Entertainment

'The Missing' Has An Eerily Intriguing Premise

by Caitlin Flynn
Starz

Season 2 of Starz's anthology series The Missing premieres on Sunday, Feb. 12 — and, in a gift to viewers who love to marathon mystery series (*raises my hand*), the entire season will immediately be available on demand and through the Starz app. If you missed Season 1, I highly recommend watching it, but don't fret — you can easily follow Season 2 of The Missing even if you're brand new to the show. The new eight-episode installment focuses on the return of a young woman, Alice Webster, who has been missing and presumed dead for over a decade. There's just one catch — there's something so different about her that Alice's mother begins to question if it's really her child who has returned home. The plot has all the makings of a gripping mystery, but is Starz's The Missing based on a true story?
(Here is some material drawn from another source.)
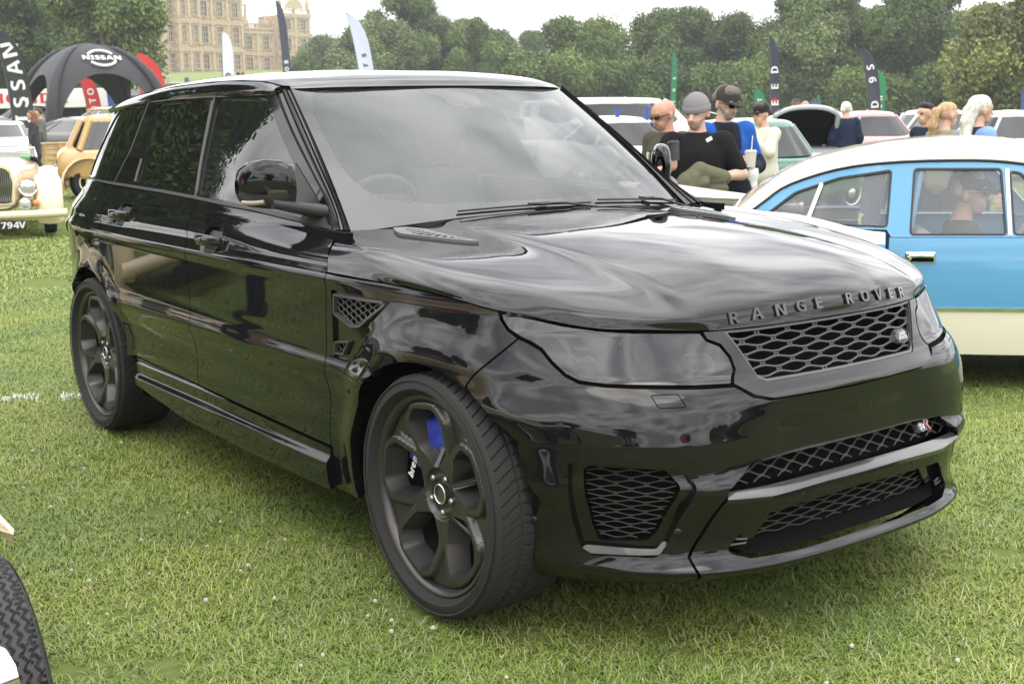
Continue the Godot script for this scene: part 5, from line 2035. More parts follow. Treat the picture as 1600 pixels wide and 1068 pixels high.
	var tb := [[Vector3(-.075 * w, .94, .0) * k, (Vector3(-.085 * w, 1.30, .0) + lean * .8) * k, .118 * k, .112 * k], [Vector3(.075 * w, .94, .0) * k, (Vector3(.085 * w, 1.30, .0) + lean * .8) * k, .118 * k, .112 * k],
		[(Vector3(-.03, 1.06, .05 + gut) + lean * .4) * k, (Vector3(.03, 1.06, .05 + gut) + lean * .4) * k, .10 * k, .10 * k],
		[Vector3(0, .94, -.005) * k, (Vector3(0, 1.32, -.005) + lean * .8) * k, .136 * k, .136 * k], [sh[0] + Vector3(0, -.01, 0), sh[1] + Vector3(0, -.01, 0), .066 * k, .066 * k], [chest, neck + Vector3(0, -.03, 0) * k, .11 * k, .074 * k * sqrt(w)]]
	if cut < .88 * k: tb.append_array([[Vector3(-.07, cut + .12, 0), Vector3(-.08, .95 * k, 0), .135 * k, .13 * k], [Vector3(.07, cut + .12, 0), Vector3(.08, .95 * k, 0), .135 * k, .13 * k]])
	for s in 2:
		var ar := .058 * k * w
		if c.get("sleeves", "long") == "short":
			tb.append([sh[s], sh[s].lerp(el[s], .78), .068 * k * sqrt(w), .066 * k * sqrt(w)])
		else:
			tb.append([sh[s], el[s], .068 * k * sqrt(w), .057 * k * sqrt(w)])
			tb.append([el[s], el[s].lerp(wr[s], .93), .056 * k * sqrt(w), .044 * k])
	var top2: Color = c.get("top2", top)
	var fold := FastNoiseLite.new()
	fold.seed = 4; fold.frequency = 7.0
	obj(c.get("garment", "jumper"), blob(tb, cell * .9, .05, func(p):
		var kx := 1.0 + .10 * fold.get_noise_3d(p.x, p.y * .5, p.z)
		var cc: Color = top2 if (c.has("top2") and p.y > 1.22 * k and absf(p.x) > .10 * k) else top
		if c.has("front") and p.z > .04 and absf(p.x) < .055 * k and p.y < 1.44 * k: cc = c.front
		return Color(cc.r * kx, cc.g * kx, cc.b * kx)), M.cloth, t)
	var lg: Color = c.get("legs", Color(.03, .035, .05))
	var lb := []
	for s in 2:
		lb.append([hips[s] + Vector3(0, .05, 0), knees[s], .10 * k * sqrt(w), .072 * k]); lb.append([knees[s], feet[s] + Vector3(0, .03, 0), .070 * k, .058 * k])
	lb.append([Vector3(-.05, .96, 0) * k, Vector3(.05, .96, 0) * k, .115 * k * w, .115 * k * w])
	obj("trousers", blob(lb, cell * 1.2, .04, func(_p): return lg), M.cloth, t)
	for s in 2:
		var fd := Vector3(0, 0, .15) * k
		obj("shoe", blob([[feet[s] + Vector3(0, -.035, -.03), feet[s] + fd + Vector3(0, -.04, 0), .040 * k, .034 * k], [feet[s], feet[s] + Vector3(0, -.03, .05), .042 * k, .04 * k]], .012, .02, func(_p): return c.get("shoes", Color(.05, .045, .04))), M.cloth, t)
	# hair and hats
	var hr: Color = c.get("hair", Color(.05, .04, .03))
	var hairb := []
	match c.get("cut", "short"):
		"short": hairb = [[Vector3(0, .060, -.035), Vector3(0, .070, .010), .082, .080], [Vector3(-.05, .03, -.05), Vector3(.05, .03, -.05), .055, .055], [Vector3(-.035, .10, .045), Vector3(.04, .105, .045), .03, .03]]
		"long": hairb = [[Vector3(0, .060, -.035), Vector3(0, .066, .005), .086, .082], [Vector3(-.055, .03, -.04), Vector3(-.075, -.20, -.06), .05, .045], [Vector3(.055, .03, -.04), Vector3(.075, -.20, -.06), .05, .045], [Vector3(0, .02, -.08), Vector3(0, -.32, -.12), .07, .05]]
		"ponytail": hairb = [[Vector3(0, .055, -.035), Vector3(0, .062, .012), .086, .082], [Vector3(0, .06, -.11), Vector3(0, .03, -.16), .03, .035], [Vector3(0, .03, -.16), Vector3(.01, -.12, -.17), .042, .045], [Vector3(.01, -.12, -.17), Vector3(.02, -.25, -.14), .045, .022]]
		"mane": hairb = [[Vector3(0, .055, -.04), Vector3(0, .062, .006), .092, .086], [Vector3(-.02, .03, -.09), Vector3(-.01, -.10, -.14), .062, .062], [Vector3(.03, -.02, -.11), Vector3(.02, -.26, -.15), .05, .05], [Vector3(-.01, -.10, -.15), Vector3(-.03, -.34, -.14), .055, .03], [Vector3(.02, .0, -.12), Vector3(-.05, -.22, -.16), .05, .04]]
		"white": hairb = [[Vector3(0, .055, -.035), Vector3(0, .065, .008), .090, .084], [Vector3(-.06, .0, -.04), Vector3(.06, .0, -.04), .05, .05]]
	if hairb.size():
		var g := []
		for q in hairb: g.append([hc + hb * q[0] * hk, hc + hb * q[1] * hk, q[2] * hk, q[3] * hk])
		var strand := FastNoiseLite.new()
		strand.seed = 9; strand.frequency = 22.0
		obj("hair", blob(g, .009, .024, func(p):
			var v := 1.0 + .75 * strand.get_noise_3d(p.x * 3.2, p.y * .5, p.z * 3.2)
			return Color(hr.r * v, hr.g * v, hr.b * v)), M.hair, t)
	var hat: String = c.get("hat", "")
	if hat != "":
		var hcol: Color = c.get("hatcol", Color(.03, .03, .03))
		var m := MB.new()
		m.col = hcol
		var T := Transform3D(hb * Basis.from_scale(Vector3(.098, .098, .108) * hk), hc + hb * Vector3(0, .038, -.006) * hk)
		if hat == "beanie":
			var pr := []
			for i in 13:
				var a := lerpf(-.22, PI / 2, i / 12.0)
				pr.append(Vector2(maxf(cos(a) * 1.03, .001), sin(a) * 1.16 if a > 0 else sin(a) * 1.1))
			lathe(m, pr, T, 40)
			lathe(m, [Vector2(1.02, -.30), Vector2(1.08, -.26), Vector2(1.08, .16), Vector2(1.04, .19)], T, 40)
		else:
			var pr := []
			for i in 11:
				var a := lerpf(-.05, PI / 2, i / 10.0)
				pr.append(Vector2(maxf(cos(a) * 1.04, .001), sin(a) * 1.12))
			lathe(m, pr, T, 32)
			var rings := []
			for i in 9:                           # peak
				var a := lerpf(-1.15, 1.15, i / 8.0)
				var e := cos(a * 1.3)
				var base := T * Vector3(sin(a) * 1.0, -.02, cos(a) * 1.0)
				var tip := T * Vector3(sin(a) * .92, -.20 + .06 * absf(a), cos(a) * .98 + .78 * maxf(e, .0))
				var up := hb * Vector3(0, .006, 0)
				rings.append(PackedVector3Array([base + up, tip + up, tip - up * .3, base - up * .3]))
			loft(m, rings)
			box(m, T * Vector3(0, 1.12, 0), Vector3(.016, .010, .016))
		obj("beanie" if hat == "beanie" else "cap", m, M.cloth, t)
	if c.get("glasses", false):
		var m := MB.new()
		for s in [-1.0, 1.0]:
			box(m, hc + hb * Vector3(s * .034, .006, .108) * hk, Vector3(.050, .030, .006) * hk, hb * Basis(Vector3.UP, s * .25), .004)
			tube(m, [hc + hb * Vector3(s * .058, .012, .10) * hk, hc + hb * Vector3(s * .090, .010, .0) * hk], .004, 5)
		tube(m, [hc + hb * Vector3(-.012, .012, .112) * hk, hc + hb * Vector3(.012, .012, .112) * hk], .004, 5)
		obj("sunglasses", m, M.piano, t)
	return t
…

It'll have you on the edge of your seat, but The Missing is pure fiction. There have been rare instances of imposters pretending to be missing children — the 2008 film The Changeling was based on the true story of a runaway who pretended to be a kidnapped 9-year-old boy. More recently, a 2012 documentary The Imposter told the story of con artist Frédéric Bourdin, who posed as Nicholas Barclay, an American boy who had been missing for nearly four years. Bourdin successfully convinced police, the FBI, and even Barclay's family that he was the missing teen. After several months of living as Barclay, his story unraveled and Bourdin was eventually sentenced to six years in prison for perjury and obtaining false documents. In The Imposter, he admitted that his actions were "cruel," "bad," and "evil," but Bourdin said he didn't feel guilty for impersonating Barclay.

So, these cases aren't unheard of — but The Missing doesn't draw inspiration from a specific event.

Starz

According to the show's writers, Harry and Jack Williams, the idea for Season 2 stemmed from a conversation they had while working on the first installment of The Missing, which focused on a little boy who was never found. In an interview with The Mirror, they said:

"While we were writing the first series, we began talking about what the show would have been had Oliver Hughes been found... This story grew out of that discussion. It's the other side of the coin to series one — an exploration of loss, of freedom, of how the past can shape the present in myriad ways that we cannot fully understand."

Alice Webster isn't the only missing girl on the show — when she first reappears in the season premiere, she utters the name of another young girl who vanished around the same time as she did: Sophie Giroux. Coincidentally, Detective Julien Baptiste (who also appeared in Season 1), is haunted by his inability to solve the Giroux case, and he comes out of retirement when he sees an opportunity to bring Sophie home. It appears that Alice holds vital clues about Sophie and she indicates they were held captive by the same man — she states the girl is alive, but in weak condition from being starved and abused.

Baptise travels to Iraq when he finds a clue that he believes could lead him to the girls' abductor. But, the bigger mystery is who is pretending to be Alice Webster, and why. Is she protecting her kidnapper due to Stockholm Syndrome or some other reason? Or, could she actually be Sophie Giroux and, in that case, where is the real Alice? Thank goodness Starz is making the entire season available on Feb. 12 — this is definitely the perfect series to marathon.